Ensuite, la mise à disposition de Mme X. a été effective pendant près d'un an au bénéfice de la société SCA qui ne peut se prévaloir du défaut d'achèvement de l'ensemble des dossiers traités par la salariée laquelle se trouve placée, pour l'exécution de la mission, sous la surveillance et le contrôle de l'entreprise utilisatrice à qui il revient d'organiser le travail en fonction de ses objectifs, étant observé que la société SCA avait recruté initialement Mme X. pour une durée de 6 mois.

En tout état de cause, le préjudice résultant du défaut d'achèvement des dossiers contentieux traités par Mme X. n'est établi par aucune pièce justificative, l'appelante se contentant de simples affirmations qui ne permettent pas de condamner la société ADECCO à régler les sommes réclamées de ce chef, dans l'hypothèse même où la clause exonératoire de responsabilité opposée par l'intimée, ne pourrait être mise en œuvre.

C'est donc à bon droit que le premier juge, au constat de la réalité des prestations fournies par la société ADECCO, a condamné la société SCA au paiement du solde des factures et de la clause pénale.

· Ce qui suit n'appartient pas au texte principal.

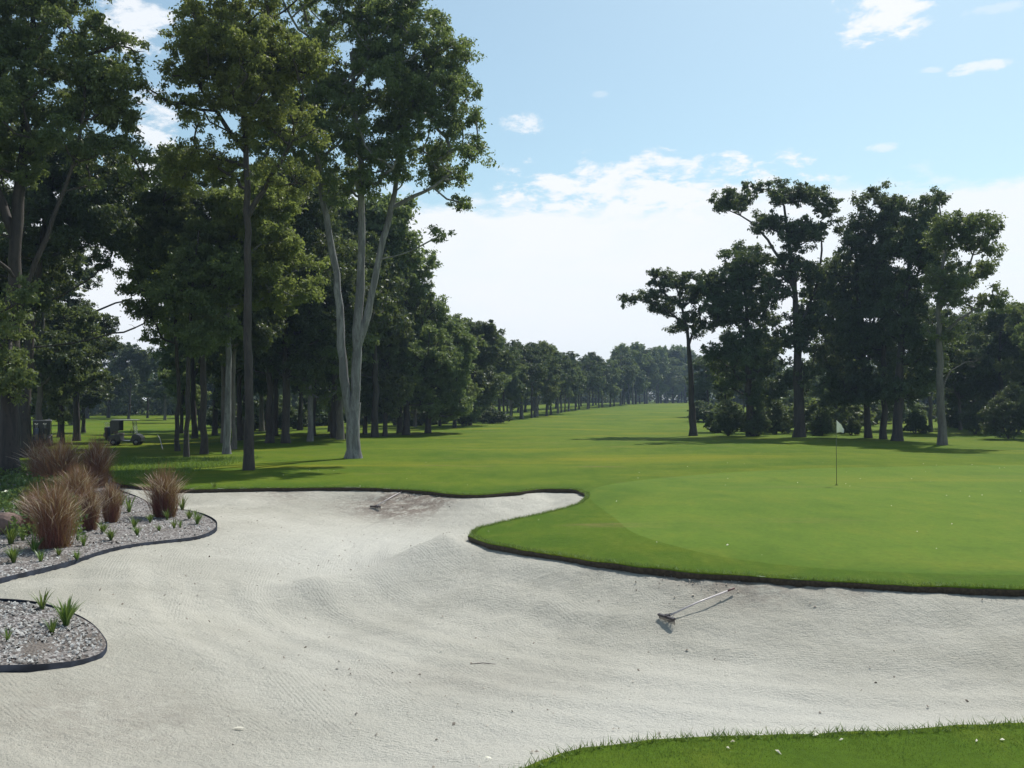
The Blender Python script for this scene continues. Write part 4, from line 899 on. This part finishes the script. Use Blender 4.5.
# ---------------------------------------------------------------- golf carts
M_cream = plain('cart_paint', (.03, .033, .042), .35); M_roof = plain('cart_roof', (.3, .3, .32), .5); M_tyre = plain('tyre', (.02, .02, .022), .8); M_rim = plain('rim', (.2, .2, .2), .4); M_vinyl = plain('vinyl', (.16, .14, .13), .6)
m, nt, b = new_mat('windscreen'); b.inputs['Base Color'].default_value = (.8, .85, .88, 1); b.inputs['Transmission Weight'].default_value = .9; b.inputs['Roughness'].default_value = .05; b.inputs['IOR'].default_value = 1.1; M_glass = m
M_bagr = plain('bag_cloth', (.10, .12, .2), .8); M_club = plain('club_steel', (.6, .6, .62), .3, 1)
def cart(px, py, rz, label, d):
    x = (px-512)/F*d; z = float(turf_z(x, d)); root = empty('golf_cart', (x, d, z), rz); tag(root, label, 'golf cart', 'golf carts parked under the left trees')
    bd = MB().prism([(-1.15, .3), (-1.15, .62), (-1.05, .74), (-.35, .74), (-.28, .36), (.38, .34), (.5, .72), (.72, .84), (.98, .74), (1.14, .5), (1.14, .3), (.95, .28), (-.95, .28)], -.56, .56).build('body', M_cream, root)
    bv = bd.modifiers.new('bev', 'BEVEL'); bv.width = .03; bv.segments = 2
    rf = MB().box((-.08, 0, 1.82), (1.75, 1.16, .06), bev=.028).build('roof', M_roof, root)
    for sx, tx in ((.62, .52), (-.88, -.80)):
        for y in (-.5, .5): MB().tube([(sx, y, .7), (tx, y, 1.8)], .02, 6).build('roof_post', M_dark, root, True)
    MB().box((-.5, 0, .80), (.5, 1.0, .13), bev=.04).build('seat', M_vinyl, root)
    MB().box((-.78, 0, 1.06), (.1, 1.0, .42), bev=.04).build('backrest', M_vinyl, root)
    MB().prism([(.64, .86), (.665, .86), (.565, 1.72), (.54, 1.72)], -.48, .48).build('windscreen', M_glass, root)
    MB().tube([(.45, .25, .7), (.25, .25, 1.02)], .018, 6).tube([(.25+.03*math.sin(a)*.6, .25+.17*math.cos(a), 1.02+.17*math.sin(a)) for a in [i*math.pi/8 for i in range(17)]], .014, 6, False).build('steering_wheel', M_dark, root, True)
    for wx in (.78, -.78):
        for wy in (-.5, .5):
            w = MB().tube([(wx, wy-.09, .23), (wx, wy-.07, .23), (wx, wy+.07, .23), (wx, wy+.09, .23)], [.19, .23, .23, .19], 18).build('wheel', M_tyre, root, True)
            sy = 1 if wy > 0 else -1; MB().tube([(wx, wy+sy*.085, .23), (wx, wy+sy*.1, .23)], [.12, .1], 12).build('rim', M_rim, w, True)
    MB().box((-1.22, 0, .42), (.18, .9, .05), bev=.015).build('bag_rack', M_dark, root)
    MB().box((-.93, 0, 1.3), (.22, 1.08, .98), bev=.05).box((-.62, .53, 1.42), (.5, .03, .74), bev=.01).box((-.62, -.53, 1.42), (.5, .03, .74), bev=.01).build('rear_cover', M_cream, root)
    for y in (-.42, .42): MB().tube([(1.145, y, .58), (1.165, y, .58)], [.07, .06], 12).build('headlight', M_rim, root, True)
    for k_, y in enumerate((-.26, .26)):
        # a bag strapped on the rack is its own thing
        br = empty('golf_bag', root.matrix_world@Vector((0, 0, 0))); c_, s_ = math.cos(rz), math.sin(rz); lx = -1.27
        br.location = (x+c_*lx-s_*y, d+s_*lx+c_*y, z+.45); br.rotation_euler = (0, 0, rz)
        side = 'left' if (k_ == 1) else 'right'
        tag(br, f'golf bag with clubs, {side} one on the {"side-on" if rz < 1 else "rear-facing"} golf cart', 'golf bag', 'golf bags on the carts')
        MB().tube([(0, 0, 0), (-.02, 0, .04), (-.04, 0, .45), (-.08, 0, .82), (-.09, 0, .86)], [.11, .13, .125, .14, .13], 14).build('bag', M_bagr if k_ else M_dark, br, True)
        MB().box((-.19, 0, .3), (.08, .18, .34), bev=.03).build('pocket', M_vinyl, br)
        for q_ in range(5):
            a = q_*1.26; cl_ = MB().tube([(-.08+.05*math.cos(a), .05*math.sin(a), .8), (-.1+.08*math.cos(a), .08*math.sin(a), 1.1+.04*q_ % .1)], .007, 5).box((-.1+.08*math.cos(a), .08*math.sin(a)+.03, 1.12+.04*q_ % .1), (.03, .09, .04), bev=.01).build('club', M_club, br)
    return root
cart(127, 446, math.radians(8), 'dark golf cart seen side-on left of the thin gums, roof and seats visible', 68)
cart(43, 447, math.radians(112), 'dark golf cart seen from behind between the left trunks', 66)
# pale stick on the lawn beside the cart
a = ray(158, 441); b_ = ray(163, 449)
st = MB().tube([(a[0], a[1], float(turf_z(*a))+.5), ((a[0]+b_[0])/2, (a[1]+b_[1])/2, float(turf_z(*b_))+.27), (b_[0], b_[1], float(turf_z(*b_)))], [.025, .03, .03], 7).build('stick', M_white, None, True)
tag(st, 'thin pale stick leaning on the lawn right of the golf cart', 'stick')
# bits in the sand
def litter(px, py, L, ang, label, name='fallen_leaf', mat=M_fleck, wd=.3):
    p = surf(px, py) if inside(np.array([surf(px, py).x]), np.array([surf(px, py).y]), SAND)[0] else None
    if p is None: return
    K = 7; V = []
    for i in range(K):
        t = i/(K-1); w = L*wd*math.sin(math.pi*min(max(t, .04), .97))*.5
        for s_ in (-1, 1): V.append(((t-.5)*L, s_*w, .012+.012*math.sin(t*3)+.006*abs(s_)))
    o = mesh_obj(name, V, [(2*i, 2*i+1, 2*i+3, 2*i+2) for i in range(K-1)], mat, None, True); o.location = p; o.rotation_euler = (0, 0, ang); attr(o, 'tint', [.9]*len(V)); tag(o, label, 'leaf')
litter(240, 728, .13, .1, 'pale dry withered gum leaf lying on the sand at lower left')
litter(488, 758, .09, -.5, 'small pale leaf on the sand beside the near bank')
def twig(px, py, L, ang, label):
    p = surf(px, py); o = MB().tube([(-L/2, 0, .012), (0, .02, .02), (L*.2, .01, .014), (L/2, -.02, .012)], [.004, .006, .006, .003], 6).build('twig', M_dark, None, True)
    o.location = p; o.rotation_euler = (0, 0, ang); tag(o, label, 'twig')
twig(483, 664, .35, .05, 'thin dark twig lying on the raked sand in the middle')
twig(119, 636, .2, .6, 'short twig beside the tip of the small bed')

# ---------------------------------------------------------------- air
HZ = 0.00034
if HZ:
    m, nt, b = new_mat('air'); nt.nodes.remove(b); v = nt.nodes.new('ShaderNodeVolumePrincipled'); v.inputs['Density'].default_value = HZ; v.inputs['Color'].default_value = (.55, .74, 1, 1); v.inputs['Anisotropy'].default_value = .2
    nt.links.new(v.outputs[0], nt.nodes['Material Output'].inputs['Volume'])
    hz = MB().box((0, 250, 18), (1500, 1000, 45)).build('haze', m); tag(hz, 'thin pale haze over the whole course', 'haze', kind='stuff')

En revanche, les circonstances du départ anticipé de la salariée et du choix de l'absence de poursuites à son encontre par ADECCO ne permettent pas de qualifier d'abusive la résistance de la société SCA et l'équité conduit aussi à rejeter les demandes de l'intimée au titre des dispositions de l'article 700 du code de procédure civile

Le jugement sera donc infirmé dans cette seule mesure.

 

DISPOSITIF (décision proprement dite)                             (N.B. : mention ne figurant pas sur l’original)

PAR CES MOTIFS :

Infirme le jugement en ce qu'il a condamné la société CONSTRUCTION DE L'ATLANTIQUE à payer à la société ADECCO les sommes de :

- 1.500 euros à titre de dommages et intérêts pour résistance abusive ;

- 1.500 euros au titre de l'article 700 du code de procédure civile

Statuant à nouveau dans les limites de cette infirmation ;

Rejette les demandes de la société ADECCO au titre des dommages et intérêts pour résistance abusive et au titre des dispositions de l'article 700 du code de procédure civile

Confirme le jugement pour le surplus ;

Dit n'y avoir lieu à indemnités en appel au titre des dispositions de l'article 700 du code de procédure civile ;

Condamne la société CONSTRUCTION DE L'ATLANTIQUE aux dépens qui pourront être recouvrés conformément aux dispositions de l'article 699 du code de procédure civile.